A Grain Futures Spike and a Diving Loonie: Seize That Opportunity

Loonie Starburst Butterfly 510    It is been an uneven week in Ontario.  Heavy rains have inundated many areas of the province.  At the end of the day there’s not much you can do when crops are underwater.  We just hope that those drainage systems that are so important work to top efficiency.  It is hard to say how this will impact final yield, but this is not 2014.  I do not expect the record yields for corn in the United States or Ontario this year.

The precipitation this week resembles a classic summer pattern.  The forecast was for storms and severe weather and that’s exactly what we got.  I farm over a 9 km area.  I got 3/10 of an inch of rain on one farm and 2 inches on the other.  Just down the road from where I got 2 inches, the neighbor got 2.5 inches.  That’s really not weird weather.  It’s kind of normal this time of year in southwestern Ontario.  As farmers, we face this uneven playing field all the time.  Roll the dice.

Of course rolling the dice is something that we not only do in our production fields but also with our marketing.  The last time I checked corn was not at $8/bu anymore so it is a constant with regard to figuring out how the market factors are playing.  The Canadian dollar has had a little bit of renewed strength this week currently at about .8137 US.  It’s all relative, especially when we think of the par dollar 16 months ago.  We all know that if we ever got a grain futures spike, this Canadian dollar value would result in a lot higher cash prices.  So far 2015 has not yielded that.

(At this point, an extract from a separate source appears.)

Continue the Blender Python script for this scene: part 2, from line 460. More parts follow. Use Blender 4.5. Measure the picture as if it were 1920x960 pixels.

The USDA chimed in last week with their June report.  The USDA estimated soybean production would come in at 3.85 billion bushels with average yield staying at 46 bushels per acre.  The USDA also pegged corn production of 13.63 billion bushels at 166.8 bushels per acre.  The USDA pegged old crop ending stocks at 1.876 billion bushels.  The old crop ending stocks for soybeans were cut to 330 million bushels.  The new crop ending stocks for soybeans were also cut down from 500 million to 475 million bushels, still very onerous stocks.

On the world stage old crop corn ending stocks came in 197 MMT which was above the pre-report estimate 192.4 MMT and the May number of 192.5 MMT.  On the soybean side of the ledger, it was a bit different as both old crop and new crop global soybean stocks were lowered.  If you are looking for a silver bullet here, there really isn’t one.  Grain stocks are still huge and it’s going to take a big supply blip in US production fields to send prices a lot higher.

So are we looking for some type of movement in grain futures to help us out this summer?  Of course we are, we’re all farmers here and despite how onerous grain stocks are that will never change.  It would seem unlikely, but our hope springs eternal.  Of course the other question is what will happen to Canadian cash prices in the next three months with or without the futures price spike?

Basis can be a very funny thing, but I have learned over the span of a career that at the end of the day it is the truth.  Regardless of how basis is calculated, it is the value which grain is moved at.  Typically, in Ontario basis is the worst at harvest time and gets better the rest of the year.  This can be especially true for corn, as we exported at harvest time and depending on what our production is, import some back in, creating higher import prices.  However, at the end of the day the Ontario and Québec basis has a lot to do with our own crop size and quality.  Of course, there is always that Canadian dollar in the background changing everything.

In Ontario this year we have about 2.2 million acres of corn and if we have yields about the same as last year will be looking at about 352 million bushels of corn on the ground this fall.  That means that we will have to export corn out of Ontario at export values. Generally, this means we export corn to the United States, which is the largest producer of corn in the world.  I’ve said it many times, that is like exporting snow to Canada in January.  Later, after we’ve used up our supplies, we import back in.  However, up until last year we have not been importing anything back in.  Ontario had produced enough to be almost at export positions all year.  2015 is shaping up to be the same way.  That means lower basis values this fall.

Of course, that means that we will be depending to a large extent on the Canadian dollar to bail us out once again.  Yes, our bank economists are talking about a $.75 dollar.  However, to Canadian farmers that’s just noise.  We will prefer a future spike and a dollar dive at the same time.  The challenge will be to seize that opportunity when it comes.  In Canada, we know that drill.  Daily market intelligence will be key.